** What you should do **
The lines to be extracted run from the start of the listing through the line containing "inst(pv[i%3],'palm_tree',(x,y,base),U(-.5,.5) ,(s,s,hh)); i+=1"; copy them exactly and nothing else.

** Given information **
>> Start
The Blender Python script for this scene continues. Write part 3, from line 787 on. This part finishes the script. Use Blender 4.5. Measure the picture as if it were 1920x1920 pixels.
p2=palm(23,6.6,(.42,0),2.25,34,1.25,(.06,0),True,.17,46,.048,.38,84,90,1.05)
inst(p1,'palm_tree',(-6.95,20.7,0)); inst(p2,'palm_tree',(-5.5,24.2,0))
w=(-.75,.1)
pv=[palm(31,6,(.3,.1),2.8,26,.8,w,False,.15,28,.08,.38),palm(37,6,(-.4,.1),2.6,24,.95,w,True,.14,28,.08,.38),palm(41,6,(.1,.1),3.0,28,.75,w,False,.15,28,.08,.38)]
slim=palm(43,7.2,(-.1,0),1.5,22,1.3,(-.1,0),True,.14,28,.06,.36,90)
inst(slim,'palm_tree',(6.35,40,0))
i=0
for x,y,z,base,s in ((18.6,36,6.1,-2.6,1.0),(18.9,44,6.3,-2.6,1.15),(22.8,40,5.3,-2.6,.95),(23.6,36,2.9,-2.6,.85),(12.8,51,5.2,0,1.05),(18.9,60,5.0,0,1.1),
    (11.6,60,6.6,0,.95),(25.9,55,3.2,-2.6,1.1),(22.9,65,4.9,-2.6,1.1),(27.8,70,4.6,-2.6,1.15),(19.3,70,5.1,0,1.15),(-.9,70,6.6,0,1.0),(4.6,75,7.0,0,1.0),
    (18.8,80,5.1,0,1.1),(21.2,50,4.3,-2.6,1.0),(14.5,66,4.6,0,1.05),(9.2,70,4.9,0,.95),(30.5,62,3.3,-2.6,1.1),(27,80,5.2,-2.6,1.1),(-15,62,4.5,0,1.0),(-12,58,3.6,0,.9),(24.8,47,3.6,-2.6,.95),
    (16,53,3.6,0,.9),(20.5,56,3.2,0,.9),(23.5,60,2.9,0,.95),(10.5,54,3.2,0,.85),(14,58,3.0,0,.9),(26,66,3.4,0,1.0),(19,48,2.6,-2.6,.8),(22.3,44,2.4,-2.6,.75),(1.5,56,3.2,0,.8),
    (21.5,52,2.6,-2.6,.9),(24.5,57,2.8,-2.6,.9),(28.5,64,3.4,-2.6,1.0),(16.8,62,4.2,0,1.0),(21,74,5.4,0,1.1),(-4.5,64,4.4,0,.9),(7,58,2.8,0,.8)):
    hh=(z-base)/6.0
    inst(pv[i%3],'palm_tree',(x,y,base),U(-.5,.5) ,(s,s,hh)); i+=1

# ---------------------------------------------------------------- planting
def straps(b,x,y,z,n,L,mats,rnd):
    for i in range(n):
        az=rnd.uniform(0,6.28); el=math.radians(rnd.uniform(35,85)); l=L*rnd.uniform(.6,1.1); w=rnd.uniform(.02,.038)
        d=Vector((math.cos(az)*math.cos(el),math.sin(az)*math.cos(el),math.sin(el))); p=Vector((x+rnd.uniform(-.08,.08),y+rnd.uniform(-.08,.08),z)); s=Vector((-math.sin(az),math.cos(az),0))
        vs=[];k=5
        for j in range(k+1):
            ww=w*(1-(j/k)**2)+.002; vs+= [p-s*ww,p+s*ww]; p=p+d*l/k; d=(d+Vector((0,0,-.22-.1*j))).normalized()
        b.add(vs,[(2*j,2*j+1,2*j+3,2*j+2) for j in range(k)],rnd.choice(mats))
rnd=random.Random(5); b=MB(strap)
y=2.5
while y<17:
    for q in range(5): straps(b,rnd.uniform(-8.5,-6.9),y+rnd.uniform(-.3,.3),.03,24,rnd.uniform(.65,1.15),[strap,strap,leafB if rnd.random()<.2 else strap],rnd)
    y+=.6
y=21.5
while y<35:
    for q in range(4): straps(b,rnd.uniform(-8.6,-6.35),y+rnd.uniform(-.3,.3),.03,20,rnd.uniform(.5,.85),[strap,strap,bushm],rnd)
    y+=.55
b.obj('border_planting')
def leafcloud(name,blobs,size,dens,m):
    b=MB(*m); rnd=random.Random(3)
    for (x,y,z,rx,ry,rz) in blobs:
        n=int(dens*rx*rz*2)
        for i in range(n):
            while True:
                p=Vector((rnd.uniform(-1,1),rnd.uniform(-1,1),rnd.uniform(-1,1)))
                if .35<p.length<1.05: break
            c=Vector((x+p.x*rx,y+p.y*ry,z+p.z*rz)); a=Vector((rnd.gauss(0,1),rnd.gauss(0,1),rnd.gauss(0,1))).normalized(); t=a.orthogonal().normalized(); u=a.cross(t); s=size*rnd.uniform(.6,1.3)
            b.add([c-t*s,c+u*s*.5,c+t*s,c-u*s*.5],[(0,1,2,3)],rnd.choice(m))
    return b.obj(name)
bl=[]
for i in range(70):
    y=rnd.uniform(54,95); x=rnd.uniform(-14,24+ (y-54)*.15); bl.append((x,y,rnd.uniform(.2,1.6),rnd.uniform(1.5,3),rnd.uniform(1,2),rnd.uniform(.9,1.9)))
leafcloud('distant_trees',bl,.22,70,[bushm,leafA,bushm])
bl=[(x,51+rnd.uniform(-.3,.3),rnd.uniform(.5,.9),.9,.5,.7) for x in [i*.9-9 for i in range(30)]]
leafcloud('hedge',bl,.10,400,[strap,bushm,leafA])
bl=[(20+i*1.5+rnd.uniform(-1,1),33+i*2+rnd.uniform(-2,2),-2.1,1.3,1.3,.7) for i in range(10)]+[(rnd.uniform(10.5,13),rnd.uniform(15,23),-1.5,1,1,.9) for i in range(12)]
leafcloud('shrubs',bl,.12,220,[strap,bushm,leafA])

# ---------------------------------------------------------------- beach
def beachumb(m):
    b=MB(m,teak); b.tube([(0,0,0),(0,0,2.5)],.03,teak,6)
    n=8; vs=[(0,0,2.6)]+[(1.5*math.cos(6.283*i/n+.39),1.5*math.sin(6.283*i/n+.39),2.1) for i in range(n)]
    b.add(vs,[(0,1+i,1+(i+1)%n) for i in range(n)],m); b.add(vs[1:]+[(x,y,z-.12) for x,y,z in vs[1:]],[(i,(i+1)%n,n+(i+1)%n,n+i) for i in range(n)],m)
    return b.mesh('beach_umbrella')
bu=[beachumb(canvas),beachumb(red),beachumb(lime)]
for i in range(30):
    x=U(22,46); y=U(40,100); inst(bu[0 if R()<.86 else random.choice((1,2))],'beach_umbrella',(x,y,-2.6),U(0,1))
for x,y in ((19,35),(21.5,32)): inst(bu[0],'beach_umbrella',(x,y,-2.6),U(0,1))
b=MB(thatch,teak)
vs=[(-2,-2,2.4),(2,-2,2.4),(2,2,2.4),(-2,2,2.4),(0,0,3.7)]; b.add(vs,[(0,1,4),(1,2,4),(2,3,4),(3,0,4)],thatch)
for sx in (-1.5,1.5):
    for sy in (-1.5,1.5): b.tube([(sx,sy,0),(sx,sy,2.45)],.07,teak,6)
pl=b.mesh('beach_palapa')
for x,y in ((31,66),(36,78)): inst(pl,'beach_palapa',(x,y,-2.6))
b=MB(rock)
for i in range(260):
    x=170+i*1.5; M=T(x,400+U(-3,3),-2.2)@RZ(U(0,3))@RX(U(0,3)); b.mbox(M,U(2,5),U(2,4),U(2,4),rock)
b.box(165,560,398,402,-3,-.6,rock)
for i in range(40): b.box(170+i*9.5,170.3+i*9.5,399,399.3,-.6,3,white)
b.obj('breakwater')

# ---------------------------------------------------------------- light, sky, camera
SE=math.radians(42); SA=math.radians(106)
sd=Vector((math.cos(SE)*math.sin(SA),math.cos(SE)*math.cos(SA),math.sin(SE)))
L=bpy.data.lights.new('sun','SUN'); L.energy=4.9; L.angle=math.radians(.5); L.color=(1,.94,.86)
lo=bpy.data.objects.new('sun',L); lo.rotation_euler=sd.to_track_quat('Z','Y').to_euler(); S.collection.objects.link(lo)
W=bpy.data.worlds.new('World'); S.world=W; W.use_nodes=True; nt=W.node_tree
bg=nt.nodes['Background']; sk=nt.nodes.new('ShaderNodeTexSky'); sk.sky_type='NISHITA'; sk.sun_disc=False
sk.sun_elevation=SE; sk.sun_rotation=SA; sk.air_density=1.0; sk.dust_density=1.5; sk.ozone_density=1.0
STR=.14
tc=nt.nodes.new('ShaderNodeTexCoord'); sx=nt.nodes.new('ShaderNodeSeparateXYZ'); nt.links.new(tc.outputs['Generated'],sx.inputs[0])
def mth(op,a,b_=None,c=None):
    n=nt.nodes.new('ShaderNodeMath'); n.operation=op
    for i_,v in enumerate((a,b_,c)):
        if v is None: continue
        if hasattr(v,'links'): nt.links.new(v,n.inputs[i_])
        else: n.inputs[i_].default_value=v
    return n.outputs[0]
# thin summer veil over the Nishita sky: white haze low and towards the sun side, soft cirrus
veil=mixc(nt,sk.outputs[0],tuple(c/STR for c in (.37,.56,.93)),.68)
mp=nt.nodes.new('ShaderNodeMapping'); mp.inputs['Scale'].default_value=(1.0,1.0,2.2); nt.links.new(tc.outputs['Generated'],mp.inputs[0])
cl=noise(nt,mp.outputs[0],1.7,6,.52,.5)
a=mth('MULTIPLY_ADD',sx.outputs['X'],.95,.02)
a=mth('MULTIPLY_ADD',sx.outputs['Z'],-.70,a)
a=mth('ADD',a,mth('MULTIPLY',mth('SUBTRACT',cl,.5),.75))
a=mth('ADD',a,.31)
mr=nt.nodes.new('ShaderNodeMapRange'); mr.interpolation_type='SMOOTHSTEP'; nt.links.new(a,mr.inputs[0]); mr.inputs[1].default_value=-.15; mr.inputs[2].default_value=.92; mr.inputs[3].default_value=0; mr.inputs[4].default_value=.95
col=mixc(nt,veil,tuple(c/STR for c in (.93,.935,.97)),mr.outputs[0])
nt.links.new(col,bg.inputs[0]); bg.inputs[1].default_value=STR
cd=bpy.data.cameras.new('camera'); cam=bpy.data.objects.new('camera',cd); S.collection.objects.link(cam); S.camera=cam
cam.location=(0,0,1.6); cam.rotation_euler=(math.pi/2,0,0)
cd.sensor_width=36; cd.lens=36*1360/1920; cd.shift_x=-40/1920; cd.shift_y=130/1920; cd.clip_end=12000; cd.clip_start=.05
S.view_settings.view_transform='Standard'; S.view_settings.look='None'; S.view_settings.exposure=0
>> End
** Response below **
The Blender Python script for this scene continues. Write part 3, from line 787 on. This part finishes the script. Use Blender 4.5. Measure the picture as if it were 1920x1920 pixels.
p2=palm(23,6.6,(.42,0),2.25,34,1.25,(.06,0),True,.17,46,.048,.38,84,90,1.05)
inst(p1,'palm_tree',(-6.95,20.7,0)); inst(p2,'palm_tree',(-5.5,24.2,0))
w=(-.75,.1)
pv=[palm(31,6,(.3,.1),2.8,26,.8,w,False,.15,28,.08,.38),palm(37,6,(-.4,.1),2.6,24,.95,w,True,.14,28,.08,.38),palm(41,6,(.1,.1),3.0,28,.75,w,False,.15,28,.08,.38)]
slim=palm(43,7.2,(-.1,0),1.5,22,1.3,(-.1,0),True,.14,28,.06,.36,90)
inst(slim,'palm_tree',(6.35,40,0))
i=0
for x,y,z,base,s in ((18.6,36,6.1,-2.6,1.0),(18.9,44,6.3,-2.6,1.15),(22.8,40,5.3,-2.6,.95),(23.6,36,2.9,-2.6,.85),(12.8,51,5.2,0,1.05),(18.9,60,5.0,0,1.1),
    (11.6,60,6.6,0,.95),(25.9,55,3.2,-2.6,1.1),(22.9,65,4.9,-2.6,1.1),(27.8,70,4.6,-2.6,1.15),(19.3,70,5.1,0,1.15),(-.9,70,6.6,0,1.0),(4.6,75,7.0,0,1.0),
    (18.8,80,5.1,0,1.1),(21.2,50,4.3,-2.6,1.0),(14.5,66,4.6,0,1.05),(9.2,70,4.9,0,.95),(30.5,62,3.3,-2.6,1.1),(27,80,5.2,-2.6,1.1),(-15,62,4.5,0,1.0),(-12,58,3.6,0,.9),(24.8,47,3.6,-2.6,.95),
    (16,53,3.6,0,.9),(20.5,56,3.2,0,.9),(23.5,60,2.9,0,.95),(10.5,54,3.2,0,.85),(14,58,3.0,0,.9),(26,66,3.4,0,1.0),(19,48,2.6,-2.6,.8),(22.3,44,2.4,-2.6,.75),(1.5,56,3.2,0,.8),
    (21.5,52,2.6,-2.6,.9),(24.5,57,2.8,-2.6,.9),(28.5,64,3.4,-2.6,1.0),(16.8,62,4.2,0,1.0),(21,74,5.4,0,1.1),(-4.5,64,4.4,0,.9),(7,58,2.8,0,.8)):
    hh=(z-base)/6.0
    inst(pv[i%3],'palm_tree',(x,y,base),U(-.5,.5) ,(s,s,hh)); i+=1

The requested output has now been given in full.